Both the line containing "M('near_aisle', (.06, .06, .06), .9, noise=.2)" and the line containing "mb.box((x, y-NTR*.75, z+NRS/4), (w, NTR*.25, NRS/4))" belong in the answer, along with every line between them; print exactly those.

> [AVAILABLE DATA]:
───

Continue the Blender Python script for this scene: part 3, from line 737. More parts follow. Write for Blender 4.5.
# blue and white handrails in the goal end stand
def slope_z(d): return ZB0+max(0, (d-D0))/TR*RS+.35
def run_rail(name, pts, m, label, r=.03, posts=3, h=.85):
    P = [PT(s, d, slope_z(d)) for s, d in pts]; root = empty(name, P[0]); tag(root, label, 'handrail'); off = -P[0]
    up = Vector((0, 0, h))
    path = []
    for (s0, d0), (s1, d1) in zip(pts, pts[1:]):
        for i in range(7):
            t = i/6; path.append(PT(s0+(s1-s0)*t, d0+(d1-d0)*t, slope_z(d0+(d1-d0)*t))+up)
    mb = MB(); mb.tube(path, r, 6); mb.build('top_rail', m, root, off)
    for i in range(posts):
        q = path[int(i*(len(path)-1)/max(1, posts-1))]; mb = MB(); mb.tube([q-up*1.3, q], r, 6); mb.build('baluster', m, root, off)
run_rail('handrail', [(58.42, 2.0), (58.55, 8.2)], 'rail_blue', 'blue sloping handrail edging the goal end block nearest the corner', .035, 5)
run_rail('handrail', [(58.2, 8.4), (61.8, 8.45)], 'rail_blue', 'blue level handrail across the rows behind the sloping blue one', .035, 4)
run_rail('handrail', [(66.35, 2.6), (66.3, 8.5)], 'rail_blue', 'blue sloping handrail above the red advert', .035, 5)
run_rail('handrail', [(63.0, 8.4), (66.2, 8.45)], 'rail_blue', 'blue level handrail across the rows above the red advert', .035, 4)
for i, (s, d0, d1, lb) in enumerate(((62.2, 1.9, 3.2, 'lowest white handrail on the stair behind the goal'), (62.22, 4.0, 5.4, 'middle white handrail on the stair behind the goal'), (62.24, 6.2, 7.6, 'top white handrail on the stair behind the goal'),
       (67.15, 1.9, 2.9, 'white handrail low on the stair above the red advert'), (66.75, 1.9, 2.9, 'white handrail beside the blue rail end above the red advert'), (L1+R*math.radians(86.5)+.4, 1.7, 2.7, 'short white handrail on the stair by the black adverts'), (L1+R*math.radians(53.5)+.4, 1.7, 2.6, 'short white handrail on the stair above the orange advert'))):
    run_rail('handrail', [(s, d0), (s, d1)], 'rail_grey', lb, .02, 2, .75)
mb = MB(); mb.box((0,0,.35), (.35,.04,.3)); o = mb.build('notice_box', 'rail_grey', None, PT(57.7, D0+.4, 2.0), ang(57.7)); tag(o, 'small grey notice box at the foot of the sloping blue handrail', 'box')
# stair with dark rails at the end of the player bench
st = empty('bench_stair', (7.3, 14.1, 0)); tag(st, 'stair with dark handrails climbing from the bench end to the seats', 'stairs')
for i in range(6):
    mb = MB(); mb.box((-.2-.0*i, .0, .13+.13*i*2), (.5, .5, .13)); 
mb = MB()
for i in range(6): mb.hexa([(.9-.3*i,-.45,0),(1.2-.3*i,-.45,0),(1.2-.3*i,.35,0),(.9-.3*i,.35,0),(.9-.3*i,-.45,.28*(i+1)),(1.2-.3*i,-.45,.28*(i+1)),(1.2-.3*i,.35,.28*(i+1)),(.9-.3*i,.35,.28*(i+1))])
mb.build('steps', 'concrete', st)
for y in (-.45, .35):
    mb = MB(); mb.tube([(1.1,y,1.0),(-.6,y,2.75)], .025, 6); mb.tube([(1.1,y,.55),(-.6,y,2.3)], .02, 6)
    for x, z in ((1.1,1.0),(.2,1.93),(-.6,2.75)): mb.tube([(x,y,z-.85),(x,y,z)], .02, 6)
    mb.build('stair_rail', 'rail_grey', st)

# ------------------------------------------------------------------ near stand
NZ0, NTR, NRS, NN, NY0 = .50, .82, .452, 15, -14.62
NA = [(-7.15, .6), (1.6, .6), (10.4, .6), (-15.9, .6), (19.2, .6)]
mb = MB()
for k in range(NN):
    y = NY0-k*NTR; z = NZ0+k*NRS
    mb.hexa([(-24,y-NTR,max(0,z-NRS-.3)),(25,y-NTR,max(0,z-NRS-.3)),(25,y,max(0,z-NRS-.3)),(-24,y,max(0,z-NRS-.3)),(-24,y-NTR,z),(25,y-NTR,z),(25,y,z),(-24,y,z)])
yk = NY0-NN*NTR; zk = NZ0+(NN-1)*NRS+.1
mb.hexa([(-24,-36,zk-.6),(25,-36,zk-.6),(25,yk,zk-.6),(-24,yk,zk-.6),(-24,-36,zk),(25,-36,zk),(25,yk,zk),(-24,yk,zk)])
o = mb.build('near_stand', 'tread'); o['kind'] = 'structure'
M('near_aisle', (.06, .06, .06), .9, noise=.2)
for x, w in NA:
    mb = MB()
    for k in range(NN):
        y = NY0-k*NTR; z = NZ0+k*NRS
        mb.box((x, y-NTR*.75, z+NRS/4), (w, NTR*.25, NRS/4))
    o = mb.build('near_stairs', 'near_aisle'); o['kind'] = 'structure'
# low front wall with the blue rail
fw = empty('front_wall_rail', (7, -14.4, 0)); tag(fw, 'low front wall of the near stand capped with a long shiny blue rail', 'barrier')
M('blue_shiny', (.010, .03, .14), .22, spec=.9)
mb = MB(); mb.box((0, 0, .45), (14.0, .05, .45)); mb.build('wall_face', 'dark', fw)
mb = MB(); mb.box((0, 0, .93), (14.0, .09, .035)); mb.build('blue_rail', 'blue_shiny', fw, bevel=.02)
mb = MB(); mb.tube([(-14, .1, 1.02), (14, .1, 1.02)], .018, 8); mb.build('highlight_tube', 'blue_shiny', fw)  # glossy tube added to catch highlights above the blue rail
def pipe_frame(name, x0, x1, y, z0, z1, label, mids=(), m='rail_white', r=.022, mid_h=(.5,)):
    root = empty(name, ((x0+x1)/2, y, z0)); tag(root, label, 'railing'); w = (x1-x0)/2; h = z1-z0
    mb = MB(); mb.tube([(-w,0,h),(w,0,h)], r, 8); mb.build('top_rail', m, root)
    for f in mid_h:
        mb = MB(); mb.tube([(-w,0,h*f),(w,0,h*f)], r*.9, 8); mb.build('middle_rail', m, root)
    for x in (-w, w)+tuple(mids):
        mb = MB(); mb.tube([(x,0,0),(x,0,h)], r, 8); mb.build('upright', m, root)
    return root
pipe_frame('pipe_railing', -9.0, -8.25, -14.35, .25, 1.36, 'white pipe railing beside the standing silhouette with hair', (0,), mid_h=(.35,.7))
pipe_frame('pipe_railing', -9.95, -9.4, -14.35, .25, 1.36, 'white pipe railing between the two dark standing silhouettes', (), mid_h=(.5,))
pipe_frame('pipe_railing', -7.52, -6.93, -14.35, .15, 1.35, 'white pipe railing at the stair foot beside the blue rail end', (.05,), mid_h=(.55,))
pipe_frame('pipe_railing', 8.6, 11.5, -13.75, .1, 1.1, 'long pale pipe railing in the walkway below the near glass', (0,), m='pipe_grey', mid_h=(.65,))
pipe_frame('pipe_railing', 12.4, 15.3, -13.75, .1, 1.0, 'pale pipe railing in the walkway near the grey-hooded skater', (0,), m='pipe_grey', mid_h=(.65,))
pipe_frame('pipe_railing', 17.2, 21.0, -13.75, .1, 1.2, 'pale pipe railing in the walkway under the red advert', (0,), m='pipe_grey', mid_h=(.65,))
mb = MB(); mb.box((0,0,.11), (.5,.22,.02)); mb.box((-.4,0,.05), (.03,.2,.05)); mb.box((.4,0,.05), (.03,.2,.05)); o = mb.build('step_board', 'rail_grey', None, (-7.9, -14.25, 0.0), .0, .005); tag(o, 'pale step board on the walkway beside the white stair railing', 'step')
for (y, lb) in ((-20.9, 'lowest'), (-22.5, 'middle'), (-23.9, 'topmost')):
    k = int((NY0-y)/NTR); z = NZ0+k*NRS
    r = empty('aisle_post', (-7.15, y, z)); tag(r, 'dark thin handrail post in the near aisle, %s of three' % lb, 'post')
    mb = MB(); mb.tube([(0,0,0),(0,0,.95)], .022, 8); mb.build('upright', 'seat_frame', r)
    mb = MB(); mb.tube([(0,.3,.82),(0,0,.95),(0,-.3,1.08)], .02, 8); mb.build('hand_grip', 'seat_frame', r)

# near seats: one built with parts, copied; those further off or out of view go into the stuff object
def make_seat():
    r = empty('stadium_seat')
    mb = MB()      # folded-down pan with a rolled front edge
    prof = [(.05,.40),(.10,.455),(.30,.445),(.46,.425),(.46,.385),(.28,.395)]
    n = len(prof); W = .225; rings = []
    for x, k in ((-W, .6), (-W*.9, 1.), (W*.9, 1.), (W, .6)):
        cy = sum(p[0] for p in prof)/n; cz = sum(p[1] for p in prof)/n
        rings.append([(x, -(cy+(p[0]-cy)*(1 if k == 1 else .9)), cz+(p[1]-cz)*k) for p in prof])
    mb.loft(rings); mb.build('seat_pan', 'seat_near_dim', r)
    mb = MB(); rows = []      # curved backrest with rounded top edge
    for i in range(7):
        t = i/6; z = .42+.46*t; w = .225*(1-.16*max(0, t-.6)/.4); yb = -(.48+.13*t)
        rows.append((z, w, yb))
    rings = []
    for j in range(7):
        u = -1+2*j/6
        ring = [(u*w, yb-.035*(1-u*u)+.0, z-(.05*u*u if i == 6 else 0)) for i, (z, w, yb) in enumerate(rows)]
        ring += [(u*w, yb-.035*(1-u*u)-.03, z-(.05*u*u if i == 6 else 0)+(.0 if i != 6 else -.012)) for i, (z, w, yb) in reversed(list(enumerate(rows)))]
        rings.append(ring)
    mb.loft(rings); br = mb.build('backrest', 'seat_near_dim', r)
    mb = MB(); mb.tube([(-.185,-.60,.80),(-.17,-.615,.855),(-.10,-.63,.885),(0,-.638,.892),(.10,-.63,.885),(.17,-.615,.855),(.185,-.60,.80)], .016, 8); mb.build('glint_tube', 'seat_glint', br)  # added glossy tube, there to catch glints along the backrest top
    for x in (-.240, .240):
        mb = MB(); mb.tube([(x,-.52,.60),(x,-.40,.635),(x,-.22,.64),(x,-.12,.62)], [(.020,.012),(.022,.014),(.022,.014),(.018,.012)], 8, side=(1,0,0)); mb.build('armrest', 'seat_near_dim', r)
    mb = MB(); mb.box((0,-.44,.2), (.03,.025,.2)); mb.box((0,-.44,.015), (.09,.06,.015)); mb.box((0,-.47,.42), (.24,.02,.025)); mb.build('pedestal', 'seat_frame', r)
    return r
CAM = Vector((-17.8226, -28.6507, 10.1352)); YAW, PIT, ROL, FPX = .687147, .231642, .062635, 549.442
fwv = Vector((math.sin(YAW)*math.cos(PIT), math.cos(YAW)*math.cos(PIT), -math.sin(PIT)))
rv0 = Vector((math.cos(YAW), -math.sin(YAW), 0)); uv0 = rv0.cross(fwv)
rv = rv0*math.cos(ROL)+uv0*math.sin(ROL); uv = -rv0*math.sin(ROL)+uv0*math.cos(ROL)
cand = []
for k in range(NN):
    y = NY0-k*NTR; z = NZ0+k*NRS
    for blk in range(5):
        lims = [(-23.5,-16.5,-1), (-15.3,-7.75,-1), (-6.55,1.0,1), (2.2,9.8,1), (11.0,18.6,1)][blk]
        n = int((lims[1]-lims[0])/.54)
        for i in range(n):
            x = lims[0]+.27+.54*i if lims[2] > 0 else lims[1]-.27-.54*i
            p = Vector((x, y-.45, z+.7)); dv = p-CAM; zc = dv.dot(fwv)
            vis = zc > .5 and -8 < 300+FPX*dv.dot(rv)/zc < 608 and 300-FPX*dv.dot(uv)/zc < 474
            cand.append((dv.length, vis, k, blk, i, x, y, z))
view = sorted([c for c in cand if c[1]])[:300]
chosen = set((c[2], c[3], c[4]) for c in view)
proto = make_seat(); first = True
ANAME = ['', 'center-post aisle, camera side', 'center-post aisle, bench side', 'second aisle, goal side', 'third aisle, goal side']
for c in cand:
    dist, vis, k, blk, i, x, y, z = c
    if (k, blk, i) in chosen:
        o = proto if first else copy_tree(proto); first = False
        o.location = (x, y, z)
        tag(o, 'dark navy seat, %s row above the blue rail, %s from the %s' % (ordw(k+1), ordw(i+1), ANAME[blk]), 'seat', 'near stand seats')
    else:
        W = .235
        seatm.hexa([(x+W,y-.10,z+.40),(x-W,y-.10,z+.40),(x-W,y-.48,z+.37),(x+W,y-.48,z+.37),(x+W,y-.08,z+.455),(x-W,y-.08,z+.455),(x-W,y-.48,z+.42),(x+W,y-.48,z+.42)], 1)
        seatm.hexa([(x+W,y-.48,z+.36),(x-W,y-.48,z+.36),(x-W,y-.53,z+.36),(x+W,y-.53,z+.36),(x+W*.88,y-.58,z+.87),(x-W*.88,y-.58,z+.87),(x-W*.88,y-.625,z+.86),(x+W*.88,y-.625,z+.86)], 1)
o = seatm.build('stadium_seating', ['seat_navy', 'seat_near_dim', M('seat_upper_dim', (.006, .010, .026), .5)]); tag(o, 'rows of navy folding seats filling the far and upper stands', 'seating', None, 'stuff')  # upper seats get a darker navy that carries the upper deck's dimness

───

> [RESULT OF THIS EXERCISE]:
M('near_aisle', (.06, .06, .06), .9, noise=.2)
for x, w in NA:
    mb = MB()
    for k in range(NN):
        y = NY0-k*NTR; z = NZ0+k*NRS
        mb.box((x, y-NTR*.75, z+NRS/4), (w, NTR*.25, NRS/4))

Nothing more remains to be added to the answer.